Liz: Rather than be sad 99% of the time—which believe me I can be—I get angry.  When I’m on the phone with a random caseworker quizzing me about needless information, I get combative. I walk around thinking that others shouldn’t be inconvenienced by my shitty mood and I’m a general pleasure, but when it comes to bank employees, my unsupportive family, unhelpful caseworkers, I lose it. I’m not supposed to get angry and storm into a bank and say, “How much is enough for you people?! $500 in overdraft fees?”

Elisabeth: Oh, the impotent fury of overdraft fees and restoration charges. I call it the poor tax.

Ariel: I really thought of myself as an artist and valued that my kids were going to be raised in a bohemian kind of a way. And I’m not talking about that post-hippie-selfish-wander-off-artiste-mama archetype, but keeping our overhead lower than most American households meant our poverty-stress threshold was lower, too, and therefore easier to handle. In American culture it’s really difficult not to get sucked into having a very high overhead. But if you are going to be an artist or a writer, you have to be able to allow for a feast-or-famine personal economy.

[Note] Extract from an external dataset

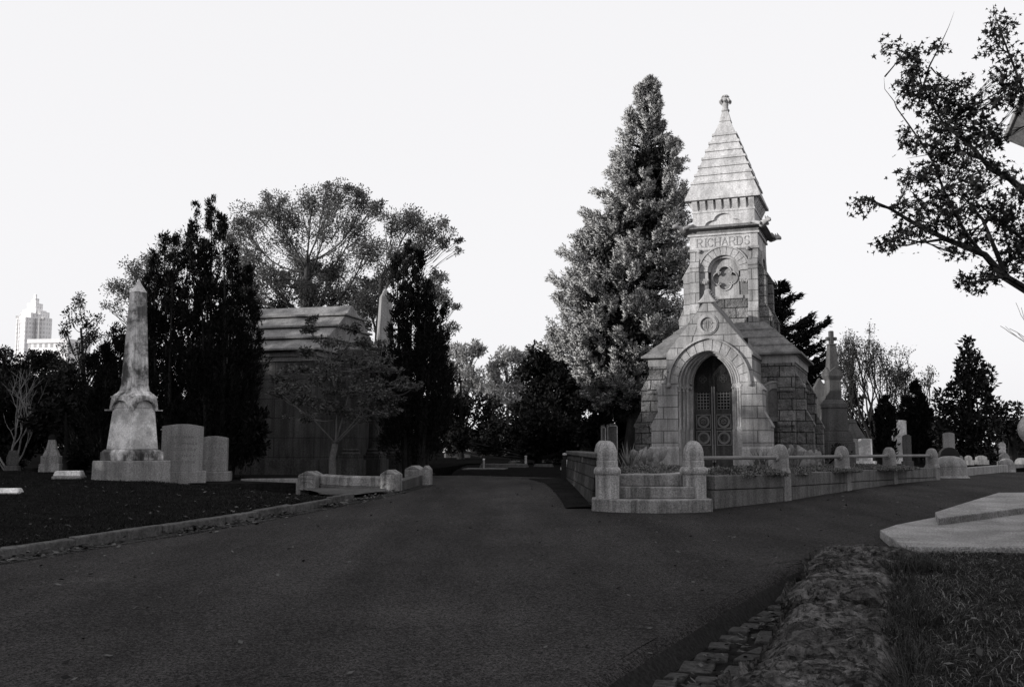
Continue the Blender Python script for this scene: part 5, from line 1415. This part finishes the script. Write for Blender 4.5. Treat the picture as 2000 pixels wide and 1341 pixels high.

Elisabeth: How we personally define poverty differs considerably depending on our own experience. By most American standards, I would be considered pretty poor—I make less than $12,000 a year, live paycheck to paycheck, my daughter and I receive food stamps, and I am hyper-aware that even a small financial set-back could mean serious crisis. But I also feel like I live pretty well. We live in a safe and even charming neighborhood, own our house and car, eat well (in no small part because I work at a food co-op that provides me with a generous discount), have Wi-Fi (most of the time!), etc. It could be a lot worse.

Liz: We have an “enough” problem. It’s not enough that you have a home; you have to have the three-car garage. It’s ridiculous and disgusting and I get angry about it and that anger fuels the best of what I write. Almost always.